Le CAS profite de ce boom et, en même temps, il y contribue. En payant 120 francs seulement par année, on reçoit beaucoup de choses en échange. Il suffit de penser que la section de Berne propose chaque fin de semaine une dizaine de sorties pour tous les goûts.

Mais la montagne n’a pas du succès qu’en Suisse. L’équivalent autrichien du CAS compte un nombre encore plus grand de membres et le Deutsche Alpenverein est la plus importante association de montagne au monde, avec un million de membres.

La Fédération internationale d’escalade a transmis au Comité olympique international (CIO) une demande d’introduction de cette discipline lors des Jeux olympiques de 2020.

A fin mai, le Conseil exécutif du CIO en a cependant décidé autrement, créant une place pour le softball, le wrestling et le squash.

Pour le moment, on ne sait pas encore si la candidature sera redéposée en vue des Jeux de 2024.

swissinfo.ch: Selon vous, à quoi ressemblera la montagne suisse d’ici vingt ou trente ans?

D.A.: Elle sera toujours là, peut-être plus grise, car beaucoup de glaciers auront fondu. Quelques voies seront un peu plus difficiles, à cause du réchauffement climatique. D’autre part, s’il n’y a plus de glaciers, il ne sera plus nécessaire de s’encorder. On pourra peut-être escalader de nouveaux sommets, peu connus auparavant.

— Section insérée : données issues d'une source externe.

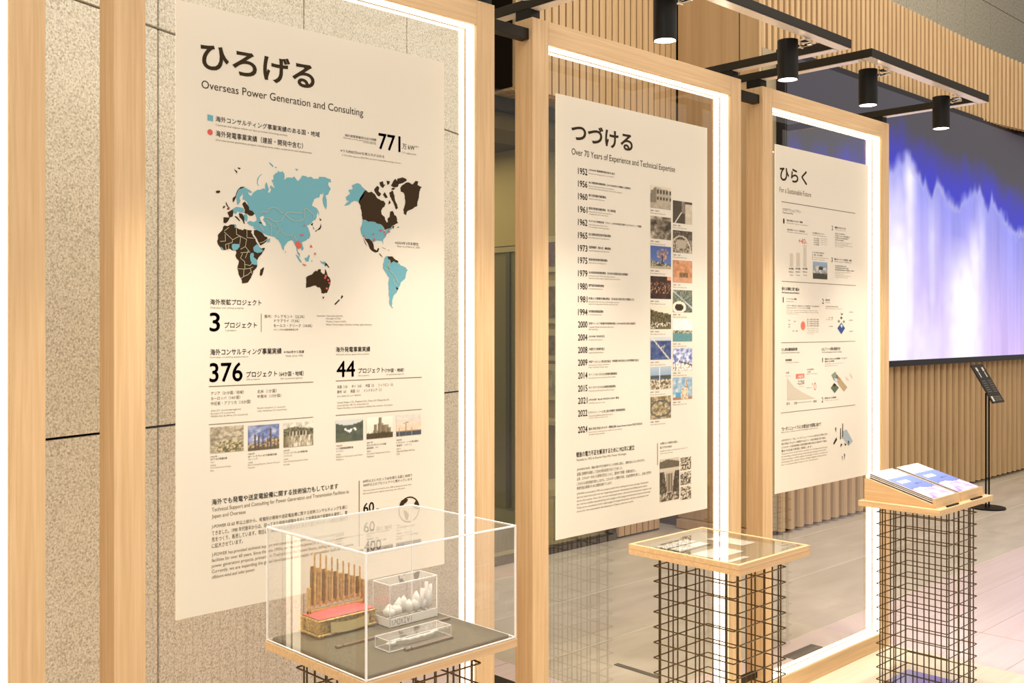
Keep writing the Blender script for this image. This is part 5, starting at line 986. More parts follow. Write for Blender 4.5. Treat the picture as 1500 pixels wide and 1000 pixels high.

swissinfo.ch: Vous ne craignez pas une invasion?

D.A.: Pas en haute montagne. À l’Eiger, au Mönch ou à la Jungfrau, peu importe finalement s’il y a plus ou moins de gens. Et puis, en Suisse aussi, on trouvera toujours des zones où on est seul. Sinon, on peut toujours aller en Italie ou dans d’autres régions, où il y a beaucoup d’autres montagnes que nous ne connaissons pas. En hiver, c’est tout autre chose, avec le ski hors-piste ou d’autres pratiques du genre. Là, la pression sur la nature, en particulier sur la faune, est beaucoup plus élevée.